Thursday, June 03, 2004

First it was the guardrail story. Now this. They’ve officially banned ladies night discounts in New Jersey bars. A one David Gillespie claims it was sexist that he had to pay a five dollar cover and full price for drinks when ladies got in for free and had reduced drink prices. If Mr. Gillespie had ever made mention of the idea of this farcical civil rights issue to his friends, said friends would have gladly hauled him out to the nearest back alley to practice their batting skills on his cranium.

I can see the argument, but not the reason for demanding equality in it. Women are usually the content gender. They don’t need bars to meet people. Like bees, they have a vast network of relations and intricate forms of communication largely invisible to the naked eye. At least to a guy’s eye. This network constantly delivers reams of data on a guy’s physical, social and financial status, their sexual prowess, anything a woman needs to know before deciding to say hello or simply spray him with mace. They don’t need to interact with us cretins to figure all of this out. If you ever see a woman staring blankly at a guy while he tries to deliver his best pick up line, she’s actually just busy downloading the latest info on him.

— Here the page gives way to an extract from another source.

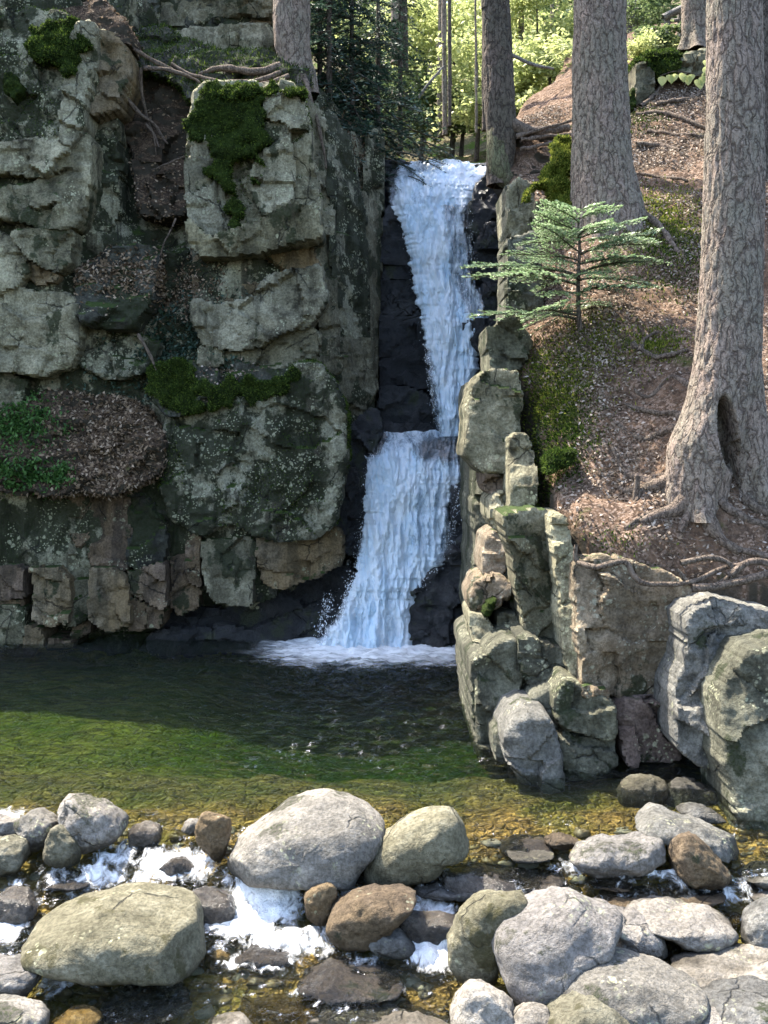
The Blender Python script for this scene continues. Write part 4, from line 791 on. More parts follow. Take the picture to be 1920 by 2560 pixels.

Bars were originally a guy’s invention, a place to wet your whistle and discuss the topics of the day. However, guys realized that staring at the same six boozehounds while listening to them prattle on about the Yankees got boring pretty quickly. How best to remedy this? Guys thought and thought and thought some more.

The answer: women.

Yeah, women! We can bore them with banal sports statistics while ogling their bodies the whole night! But how best to bring the fairer sex into a dimly lit room reeking of stale beer and cigar smoke? While kidnapping was the obvious (and short-lived) response, discounts on drinks and cover charges proved the more favorable technique.

And now, thanks to the pioneering efforts of Mr. Gillespie, we’ll be back to rattling off RBI stats with nothing for our eyes to settle on. Better men have gone straight to Hell for less than this.